Opinión
Cuando el dolor enseña a recomenzar
A través de pérdidas profundas, recomenzar no es un acto heroico, sino cotidiano. En esta columna, una conmovedora lección sobre cómo el sufrimiento puede abrir nuevas rutas hacia la esperanza.
Me estoy volviendo experta en atravesar tragedias. La vida me ha quitado mucho, pero también me ha mostrado lo esencial: la familia, los amigos, la fe en lo invisible. Descubrí que el dolor, aunque inevitable, no tiene por qué ser un ancla; puede convertirse en impulso.
Durante años pensé que la resiliencia significaba ser fuerte como una roca, resistir sin quebrarse. Hoy sé que no es así. La resiliencia no consiste en aparentar dureza absoluta, sino en aceptar que la roca también se agrieta y que, de esas grietas, puede surgir agua, vida y hasta esperanza.
En cada pérdida he tenido que aprender a recomenzar. Y no siempre ha sido con valentía grandiosa; muchas veces ha sido apenas con el gesto mínimo de seguir respirando, de ponerme de pie, de sonreír, aunque esa sonrisa costara lágrimas.
Recuerdo que pasé de ser una adolescente que se sentía dueña del mundo a creer que nunca volvería a reír. Tenía 18 años cuando secuestraron y asesinaron a mi mamá. Entonces pensé que la tristeza era la única forma legítima de honrar su ausencia, como si reír significara traicionarla. Hoy entiendo que esa promesa no era lealtad, sino una manera de condenarme a no reír.
La vida volvió a quebrarse hace poco, con la muerte de mi hermano Miguel. Apenas ha pasado un mes y el vacío todavía duele. Pero incluso en medio de este presente, descubro algo cada día: lo que se rompe no siempre se pierde; a veces se transforma. Lo confirmo en mis hijos, Tomás y Mateo, quienes me han visto caer, pero sobre todo levantarme. Ellos saben que no soy una madre perfecta, sino una madre real, capaz de llorar y recomenzar. Sé que, cuando enfrenten sus propios retos —ojalá nunca tan duros—, también aprenderán que el dolor, aunque inevitable, no es el final.

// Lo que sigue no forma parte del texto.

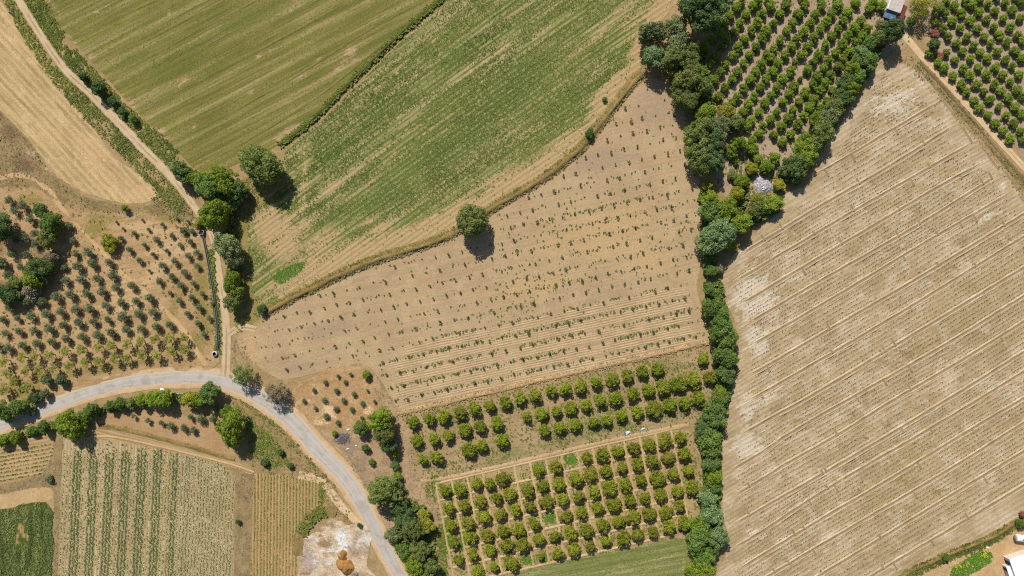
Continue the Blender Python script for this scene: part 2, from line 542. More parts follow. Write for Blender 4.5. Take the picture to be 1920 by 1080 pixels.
_, E_P = sheet('weedy_field', E_POLY, 0.025, green_soil, 'green weedy field with streaks of bare tan soil in the middle', uvf=uv_e,
               masks={'m1': E_SOIL, 'm2': E_GREEN, 'm3': [(540, 510, 36, 14, 33), (518, 560, 12, 10)]}, relief=0.06)

# --- sapling field
F_POLY = [(440, 632), (470, 614), (500, 597), (530, 580), (600, 546), (680, 507), (780, 476), (855, 447), (930, 399), (965, 378), (1040, 332), (1098, 288), (1140, 230), (1207, 146), (1245, 150), (1275, 190), (1300, 250), (1300, 320),
          (1318, 347), (1322, 395), (1319, 420), (1314, 482), (1309, 520), (1306, 540), (1320, 590), (1334, 635), (1332, 642), (1235, 664), (1110, 692), (1010, 714), (955, 727), (905, 739), (830, 757), (767, 774), (745, 762),
          (735, 748), (706, 702), (688, 682), (655, 682), (580, 703), (530, 714), (498, 698), (478, 682), (452, 655)]
field_f = soil('sandy_field_soil', C(188, 160, 118), C(178, 150, 110), C(200, 172, 128), blotch=(C(202, 174, 130), 0.4, C(168, 140, 100), 0.4), patch=0.06, streak=0.38, sk_u=0.04, sk_v=0.8,
               m1=(C(170, 144, 114), 0.8), m2=(C(200, 164, 110), 0.6), m3=(C(198, 162, 114), 0.8), fine=0.26, clod=0.45, bump=0.12)
_, F_P = sheet('sapling_field', F_POLY, 0.02, field_f, 'sandy tan field planted with rows of small saplings', ang=12.2,
               masks={'m1': [(1230, 200, 60, 60), (1130, 300, 90, 30, 12), (620, 620, 80, 20, 12), (560, 690, 60, 12, 12)], 'm2': [(1130, 440, 170, 80, 15), (1000, 540, 120, 30, 12), (1220, 490, 70, 40)],
                      'm3': [(470, 650, 20, 50, 10), (720, 720, 10, 50, -30), (1314, 560, 8, 80, 0)]}, relief=0.05)

F_OBJ = [o for o in bpy.data.objects if o.name == 'sapling_field'][0]
fur_mat = soil('furrow_soil', C(198, 169, 125), C(184, 156, 114), C(206, 178, 134), patch=0.2, streak=0.5, sk_u=0.1, sk_v=1.0, fine=0.3)
for j in range(8, 13):
    for q in (0.24, 0.40, 0.60, 0.77):
        if j == 12 and q > 0.7: continue
        a0 = np.array((974 + 7.4 * (j + q) - 24.85 * (13.3 if j > 8 else 12), 397 + 23.7 * (j + q) + 5.3 * (13.3 if j > 8 else 12)))
        a1 = np.array((974 + 7.4 * (j + q) + 24.35 * 10.6, 397 + 23.7 * (j + q) - 5.27 * 10.6))
        strip('furrow_ridge', [tuple(a0), tuple(a0 * 0.66 + a1 * 0.34), tuple(a0 * 0.33 + a1 * 0.67), tuple(a1)], (-0.3, -0.08, 0.08, 0.3), (-0.015, 0.075, 0.075, -0.015), fur_mat, 0.028, 0.9, 0.16, 1.3, F_OBJ, taper=4.0)

# --- terracotta patch of young olives
G_POLY = [(580, 706), (612, 695), (655, 688), (680, 687), (697, 715), (712, 765), (706, 786), (680, 795), (655, 804), (620, 807), (592, 799), (570, 778), (548, 755), (545, 730)]
terra = soil('terracotta_soil', C(184, 150, 104), C(178, 138, 88), C(204, 170, 122), patch=0.25, streak=0.7, sk_u=0.3, sk_v=0.3, m1=(C(226, 196, 146), 0.9), fine=0.35, clod=0.6)
_, G_P = sheet('terracotta_plot', G_POLY, 0.035, terra, 'small terracotta coloured plot of young olives beside the road', 'plot', jit=1.6, masks={'m1': [(615, 772, 14, 26, 20), (605, 790, 24, 10), (585, 752, 10, 8), (690, 770, 14, 18)]}, relief=0.06)

# --- orchard floors
OM_POLY = [(758, 784), (830, 766), (960, 737), (1110, 702), (1235, 674), (1330, 652), (1345, 690), (1342, 735), (1330, 775), (1296, 797), (1180, 822), (1060, 850), (930, 882), (820, 902), (792, 902), (772, 880)]
om_mat = soil('orchard_floor', C(182, 154, 114), C(166, 142, 98), C(150, 132, 84), patch=0.12, streak=0.6, sk_u=0.1, sk_v=0.5, m1=(C(130, 128, 72), 0.75), m2=(C(186, 150, 104), 0.7), fine=0.3, clod=0.5)
_, OM_P = sheet('orchard_floor', OM_POLY, 0.02, om_mat, 'tan orchard floor under the three middle rows of citrus', 'orchard floor', ang=13,
                masks={'m1': [(1000, 750, 200, 8, 13), (1130, 800, 160, 22, 12), (960, 850, 100, 14, 12), (1250, 690, 60, 16, 12)], 'm2': [(860, 875, 90, 8, 12)]})
OB_POLY = [(812, 912), (940, 880), (1080, 848), (1200, 822), (1292, 800), (1302, 830), (1318, 905), (1322, 935), (1296, 975), (1286, 1000), (1180, 1026), (1060, 1052), (960, 1074), (890, 1095), (850, 1180), (835, 1180), (826, 1040), (818, 960)]
ob_mat = soil('basin_orchard_floor', C(186, 158, 112), C(172, 144, 100), C(140, 134, 74), patch=0.15, streak=0.5, sk_u=0.2, sk_v=0.3, m1=(C(84, 120, 34), 0.9), fine=0.3)
OB_GREEN = [(1070, 860, 14, 14), (1100, 856, 12, 8), (1032, 970, 14, 12), (988, 1050, 16, 11), (1020, 1045, 12, 9), (1000, 978, 8, 8), (838, 1000, 12, 40, 5), (850, 915, 12, 8), (1040, 880, 10, 9), (868, 1010, 8, 30), (1140, 1010, 10, 6), (1010, 878, 12, 14)]
_, OB_P = sheet('orchard_floor', OB_POLY, 0.022, ob_mat, 'orchard floor divided into square watering basins in the lower orchard', 'orchard floor', masks={'m1': OB_GREEN})
BG_POLY = [(955, 1085), (975, 1072), (1060, 1053), (1180, 1028), (1284, 1003), (1296, 1025), (1296, 1055), (1285, 1085), (1290, 1200), (900, 1200)]
bg_mat = soil('mown_verge_ground', C(122, 126, 66), C(134, 134, 78), C(168, 160, 108), patch=0.08, streak=0.95, sk_u=0.04, sk_v=0.9, row=2.2, row_amt=0.4, c_row=C(96, 110, 46), m1=(C(176, 158, 104), 0.7), fine=0.2)
_, BG_P = sheet('mown_field', BG_POLY, 0.032, bg_mat, 'small mown green field corner below the lower orchard', ang=11, masks={'m1': [(1285, 1050, 9, 50, 0), (1180, 1070, 100, 5, 11)]})
OT_POLY = [(1290, -160), (1300, -40), (1330, 40), (1340, 100), (1330, 150), (1350, 200), (1350, 260), (1340, 320), (1350, 360), (1390, 400), (1440, 350), (1480, 330), (1530, 270), (1575, 205), (1620, 120), (1660, 110), (1705, 85), (1715, 40), (1720, 0), (1750, -160)]
ot_mat = soil('grey_orchard_floor', C(186, 162, 132), C(176, 150, 118), C(150, 126, 92), patch=0.1, streak=0.5, sk_u=0.1, sk_v=0.5, fine=0.25, m1=(C(184, 152, 112), 0.8))
sheet('orchard_floor', OT_POLY, 0.018, ot_mat, 'pale orchard floor under the dense upper citrus orchard', 'orchard floor', ang=48, masks={'m1': [(1630, 60, 14, 30), (1410, 340, 30, 30)]})
ON_POLY = [(1722, -160), (1722, 0), (1728, 50), (1745, 95), (1790, 150), (1850, 215), (1900, 275), (1960, 340), (2080, 470), (2080, -160)]
sheet('orchard_floor', ON_POLY, 0.016, ot_mat, 'pale orchard floor under the citrus rows in the upper right corner', 'orchard floor', ang=-47, masks={'m1': [(1735, 75, 30, 18), (1720, 60, 14, 20)]})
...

Cada vez descubro que la resiliencia no es un acto heroico, sino un ejercicio cotidiano. Está en tender la cama, en abrazar, en volver a escribir, en elegir caminar cuando lo fácil sería rendirse. La esperanza no siempre llega en los grandes gestos, sino en lo pequeño: un amanecer distinto, un abrazo que devuelve calor, una conversación que abre una puerta inesperada.
Aprendí de mi padre que, cuando una puerta se cierra, se abren siete. Esa frase, repetida tantas veces, se volvió brújula. Me enseñó a creer que siempre lo mejor está por venir, incluso cuando lo inmediato parece insoportable. Esa certeza me ha permitido mirar hacia adelante, confiando en que el dolor, con el tiempo, se convierte en semilla de transformación.

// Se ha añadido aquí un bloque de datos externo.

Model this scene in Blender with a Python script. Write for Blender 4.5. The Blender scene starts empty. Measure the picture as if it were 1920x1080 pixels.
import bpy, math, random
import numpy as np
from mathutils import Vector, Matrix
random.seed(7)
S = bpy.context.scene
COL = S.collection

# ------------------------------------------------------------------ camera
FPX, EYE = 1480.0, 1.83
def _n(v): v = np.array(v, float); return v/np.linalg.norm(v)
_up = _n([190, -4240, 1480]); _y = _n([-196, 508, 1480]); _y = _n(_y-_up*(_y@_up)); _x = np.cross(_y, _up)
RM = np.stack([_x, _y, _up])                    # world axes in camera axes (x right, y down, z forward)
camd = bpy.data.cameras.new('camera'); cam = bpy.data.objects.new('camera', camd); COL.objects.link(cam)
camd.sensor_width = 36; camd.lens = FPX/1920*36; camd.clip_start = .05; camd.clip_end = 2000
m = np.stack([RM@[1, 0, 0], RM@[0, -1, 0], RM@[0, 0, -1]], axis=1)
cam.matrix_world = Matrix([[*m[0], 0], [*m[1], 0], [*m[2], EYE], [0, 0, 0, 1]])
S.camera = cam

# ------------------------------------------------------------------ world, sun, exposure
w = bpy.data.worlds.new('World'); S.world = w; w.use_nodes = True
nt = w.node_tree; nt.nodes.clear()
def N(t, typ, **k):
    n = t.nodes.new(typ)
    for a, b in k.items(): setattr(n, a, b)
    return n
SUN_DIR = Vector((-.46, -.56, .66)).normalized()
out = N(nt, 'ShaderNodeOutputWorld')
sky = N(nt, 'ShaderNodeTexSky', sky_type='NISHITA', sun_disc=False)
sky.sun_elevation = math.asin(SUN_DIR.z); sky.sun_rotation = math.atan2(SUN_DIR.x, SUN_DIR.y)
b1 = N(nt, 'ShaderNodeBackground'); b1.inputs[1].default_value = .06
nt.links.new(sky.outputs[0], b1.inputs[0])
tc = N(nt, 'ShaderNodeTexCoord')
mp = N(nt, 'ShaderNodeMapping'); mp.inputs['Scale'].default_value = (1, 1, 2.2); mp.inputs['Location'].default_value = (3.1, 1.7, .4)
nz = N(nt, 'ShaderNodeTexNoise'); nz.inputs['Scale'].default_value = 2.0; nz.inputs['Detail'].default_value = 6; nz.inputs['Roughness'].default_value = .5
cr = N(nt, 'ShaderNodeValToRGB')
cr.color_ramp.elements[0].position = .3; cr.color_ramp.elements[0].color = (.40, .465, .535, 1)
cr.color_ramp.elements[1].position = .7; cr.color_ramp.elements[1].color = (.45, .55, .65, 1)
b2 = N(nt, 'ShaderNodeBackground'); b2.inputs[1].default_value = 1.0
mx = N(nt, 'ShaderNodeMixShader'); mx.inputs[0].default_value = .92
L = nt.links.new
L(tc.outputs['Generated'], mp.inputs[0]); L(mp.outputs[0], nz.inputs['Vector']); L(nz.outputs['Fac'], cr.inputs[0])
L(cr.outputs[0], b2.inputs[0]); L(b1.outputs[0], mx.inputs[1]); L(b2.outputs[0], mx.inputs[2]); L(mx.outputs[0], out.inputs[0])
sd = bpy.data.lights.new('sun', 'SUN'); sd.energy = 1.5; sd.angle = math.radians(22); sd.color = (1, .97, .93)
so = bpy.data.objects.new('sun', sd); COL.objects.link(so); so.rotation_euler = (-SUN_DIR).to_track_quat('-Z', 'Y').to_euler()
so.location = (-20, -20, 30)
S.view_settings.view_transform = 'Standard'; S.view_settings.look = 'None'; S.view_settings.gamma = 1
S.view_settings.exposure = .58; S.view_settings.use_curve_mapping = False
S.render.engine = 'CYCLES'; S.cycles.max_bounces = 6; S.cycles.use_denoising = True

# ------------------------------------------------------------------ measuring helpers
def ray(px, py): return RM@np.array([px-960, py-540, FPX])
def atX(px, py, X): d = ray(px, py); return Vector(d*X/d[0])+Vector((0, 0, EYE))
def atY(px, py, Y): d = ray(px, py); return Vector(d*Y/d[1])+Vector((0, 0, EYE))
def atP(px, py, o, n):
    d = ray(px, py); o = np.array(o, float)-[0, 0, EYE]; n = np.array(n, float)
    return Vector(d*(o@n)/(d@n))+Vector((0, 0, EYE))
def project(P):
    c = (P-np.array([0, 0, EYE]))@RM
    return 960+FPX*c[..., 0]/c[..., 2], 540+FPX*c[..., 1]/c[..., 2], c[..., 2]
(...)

Hoy sé que las cicatrices no son una derrota. Son la evidencia de que sobrevivimos y de que fuimos capaces de seguir andando. No borran la herida, pero la transforman en camino. Nos recuerdan que la vida no se acaba en los quiebres, sino que insiste en abrir rutas nuevas.
Por eso, en lugar de esconderlas, he decidido honrar mis cicatrices. Ellas me han dado la oportunidad de amar más hondo, de comprender mejor al otro y de comprometerme con causas que trascienden mi propia historia.
Todos enfrentamos la oscuridad en algún momento de la vida. A veces más de una vez. Pero en cada uno habita una fuerza interior que se activa en esos momentos. Esa fuerza nos recuerda que, aunque el dolor nos marque, también nos invita a continuar, y que cada caída es una oportunidad para trabajar en una mejor versión nuestra.
La vida insiste. Cada vez que nos levantamos no solo sobrevivimos: también sembramos esperanza para los que vendrán.
“Cada vez descubro que la vida no se empeña en destruirnos, sino en enseñarnos a recomenzar”.
María Carolina Hoyos Turbay, presidenta Fundación Solidaridad por Colombia.